Key Morningstar Metrics for Sirius XM Holdings
- Fair Value Estimate: $7.50
- Morningstar Rating: 4 stars
- Morningstar Economic Moat Rating: Narrow
- Morningstar Uncertainty Rating: Medium
What We Thought of Sirius XM Holdings’ Earnings
We are maintaining our $7.50 fair value estimate for Sirius XM Holdings SIRI. While the firm awaits the completion of its deal with Liberty Media, its heavily criticized acquisition of Pandora in 2019 is providing some return. The subscription and advertising sides of its audio broadcasting segment continued to decline during the fourth quarter. But with a bit less uncertainty regarding digital advertising and a continuing shift in listener behavior toward streaming, Pandora posted growth.
While subscription revenue is likely to decline year over year in both segments in 2024, we think the overall advertising part of Sirius will improve with a slowdown in the Sirius XM ad revenue decline and a slight acceleration of growth on the Pandora platform.
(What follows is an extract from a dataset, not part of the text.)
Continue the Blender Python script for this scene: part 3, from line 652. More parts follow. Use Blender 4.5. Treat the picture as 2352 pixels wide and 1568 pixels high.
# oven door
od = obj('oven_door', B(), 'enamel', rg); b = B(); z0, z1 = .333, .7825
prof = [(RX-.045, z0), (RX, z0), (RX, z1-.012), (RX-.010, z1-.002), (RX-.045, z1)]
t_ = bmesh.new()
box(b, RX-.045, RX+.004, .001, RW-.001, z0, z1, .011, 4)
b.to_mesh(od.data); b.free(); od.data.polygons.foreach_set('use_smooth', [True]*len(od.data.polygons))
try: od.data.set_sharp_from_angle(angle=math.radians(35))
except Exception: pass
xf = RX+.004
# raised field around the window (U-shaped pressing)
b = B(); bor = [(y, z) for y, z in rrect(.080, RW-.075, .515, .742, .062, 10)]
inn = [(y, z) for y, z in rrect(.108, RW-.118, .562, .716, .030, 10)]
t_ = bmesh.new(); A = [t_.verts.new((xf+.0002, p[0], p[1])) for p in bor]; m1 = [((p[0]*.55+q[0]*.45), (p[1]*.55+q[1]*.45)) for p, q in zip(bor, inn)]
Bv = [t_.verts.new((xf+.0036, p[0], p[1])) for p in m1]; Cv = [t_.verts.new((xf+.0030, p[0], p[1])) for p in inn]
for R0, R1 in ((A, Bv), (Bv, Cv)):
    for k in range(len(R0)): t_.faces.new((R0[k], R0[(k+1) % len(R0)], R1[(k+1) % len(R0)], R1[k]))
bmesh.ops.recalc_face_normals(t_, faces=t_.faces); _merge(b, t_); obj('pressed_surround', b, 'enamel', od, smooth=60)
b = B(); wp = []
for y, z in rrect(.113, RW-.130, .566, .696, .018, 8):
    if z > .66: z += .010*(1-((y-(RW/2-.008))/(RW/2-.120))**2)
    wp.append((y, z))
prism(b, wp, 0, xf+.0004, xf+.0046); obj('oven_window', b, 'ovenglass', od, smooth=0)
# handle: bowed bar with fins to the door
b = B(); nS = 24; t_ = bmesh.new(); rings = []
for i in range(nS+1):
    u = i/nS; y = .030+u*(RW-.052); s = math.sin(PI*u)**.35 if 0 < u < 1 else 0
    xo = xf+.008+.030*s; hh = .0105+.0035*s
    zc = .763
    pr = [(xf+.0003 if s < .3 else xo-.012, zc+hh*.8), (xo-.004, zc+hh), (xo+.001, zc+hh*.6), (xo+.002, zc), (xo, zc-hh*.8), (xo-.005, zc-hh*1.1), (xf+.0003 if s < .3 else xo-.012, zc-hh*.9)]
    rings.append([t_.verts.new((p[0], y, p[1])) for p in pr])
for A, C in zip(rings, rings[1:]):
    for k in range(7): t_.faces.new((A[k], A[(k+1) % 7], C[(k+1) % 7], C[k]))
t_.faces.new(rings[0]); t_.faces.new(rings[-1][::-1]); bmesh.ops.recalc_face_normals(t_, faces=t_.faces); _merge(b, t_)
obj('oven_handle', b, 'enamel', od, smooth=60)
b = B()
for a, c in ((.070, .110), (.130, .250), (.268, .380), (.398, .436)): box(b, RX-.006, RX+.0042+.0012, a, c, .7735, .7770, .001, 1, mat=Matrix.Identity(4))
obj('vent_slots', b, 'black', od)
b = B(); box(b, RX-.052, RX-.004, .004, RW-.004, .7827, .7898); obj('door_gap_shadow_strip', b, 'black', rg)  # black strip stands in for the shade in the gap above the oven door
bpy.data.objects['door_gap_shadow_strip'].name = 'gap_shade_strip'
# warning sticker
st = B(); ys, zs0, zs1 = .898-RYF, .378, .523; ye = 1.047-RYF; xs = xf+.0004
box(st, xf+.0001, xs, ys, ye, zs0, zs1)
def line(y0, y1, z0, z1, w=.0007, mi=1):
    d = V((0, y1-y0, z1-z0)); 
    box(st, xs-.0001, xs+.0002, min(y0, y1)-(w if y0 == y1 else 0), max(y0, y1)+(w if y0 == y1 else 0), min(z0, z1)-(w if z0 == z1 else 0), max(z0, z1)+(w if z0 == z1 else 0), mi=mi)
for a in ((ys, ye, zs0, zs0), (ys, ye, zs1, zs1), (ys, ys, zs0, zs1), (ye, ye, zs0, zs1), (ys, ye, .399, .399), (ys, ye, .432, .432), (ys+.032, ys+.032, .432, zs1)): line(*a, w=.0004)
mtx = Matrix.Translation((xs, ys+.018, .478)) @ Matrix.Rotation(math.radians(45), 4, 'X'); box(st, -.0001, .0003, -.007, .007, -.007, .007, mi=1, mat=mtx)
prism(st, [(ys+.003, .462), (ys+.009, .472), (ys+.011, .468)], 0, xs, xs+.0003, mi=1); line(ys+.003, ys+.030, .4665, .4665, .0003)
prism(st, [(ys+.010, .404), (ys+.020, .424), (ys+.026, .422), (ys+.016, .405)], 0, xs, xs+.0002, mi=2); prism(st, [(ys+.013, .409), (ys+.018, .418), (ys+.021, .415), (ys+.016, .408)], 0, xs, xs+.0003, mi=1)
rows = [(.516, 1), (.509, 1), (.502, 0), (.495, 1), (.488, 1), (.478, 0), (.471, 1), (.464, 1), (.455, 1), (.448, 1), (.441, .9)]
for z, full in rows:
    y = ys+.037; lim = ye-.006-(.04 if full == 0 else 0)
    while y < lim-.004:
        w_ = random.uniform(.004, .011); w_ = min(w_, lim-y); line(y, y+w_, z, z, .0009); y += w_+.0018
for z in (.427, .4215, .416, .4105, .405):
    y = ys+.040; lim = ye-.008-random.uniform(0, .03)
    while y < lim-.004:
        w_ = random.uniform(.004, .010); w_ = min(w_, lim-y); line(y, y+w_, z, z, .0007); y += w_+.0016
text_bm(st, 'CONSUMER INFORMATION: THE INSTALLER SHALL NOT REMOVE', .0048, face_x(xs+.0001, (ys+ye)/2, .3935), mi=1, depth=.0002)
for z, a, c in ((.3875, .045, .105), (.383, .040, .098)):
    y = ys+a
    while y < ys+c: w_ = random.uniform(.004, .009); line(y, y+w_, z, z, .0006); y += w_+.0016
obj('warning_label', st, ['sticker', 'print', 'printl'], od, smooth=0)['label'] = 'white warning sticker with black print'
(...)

We do not expect significant long-term changes in Sirius XM’s overall operations and strategy after the firm and Liberty Media complete their deal (expected to happen in the third quarter), which will simplify the firm’s ownership structure.
Total revenue remained flat compared with last year at around $2.3 billion. Sirius XM revenue was flat while Pandora and off-platform revenue increased 2% from last year during the quarter. Continuing weakness in the Sirius XM subscriber count drove 1% and 14% declines in subscription and advertising revenue, respectively. On the Pandora streaming side, the number of listeners declined, but continuing growth in content and overall demand for digital advertising drove year-over-year advertising revenue 1% higher than last year.
The firm’s operating margin declined more than 3 percentage points year over year as its cost of services increased, mainly due to higher subscriber acquisition costs, an increase in sales and marketing, and a slight increase in the cost of content. This led to fourth-quarter adjusted EBITDA of $715 million (31.3% margin), down from last year’s $742 million (32.5% margin). Free cash flow during the quarter declined to $445 million from $529 million in 2022.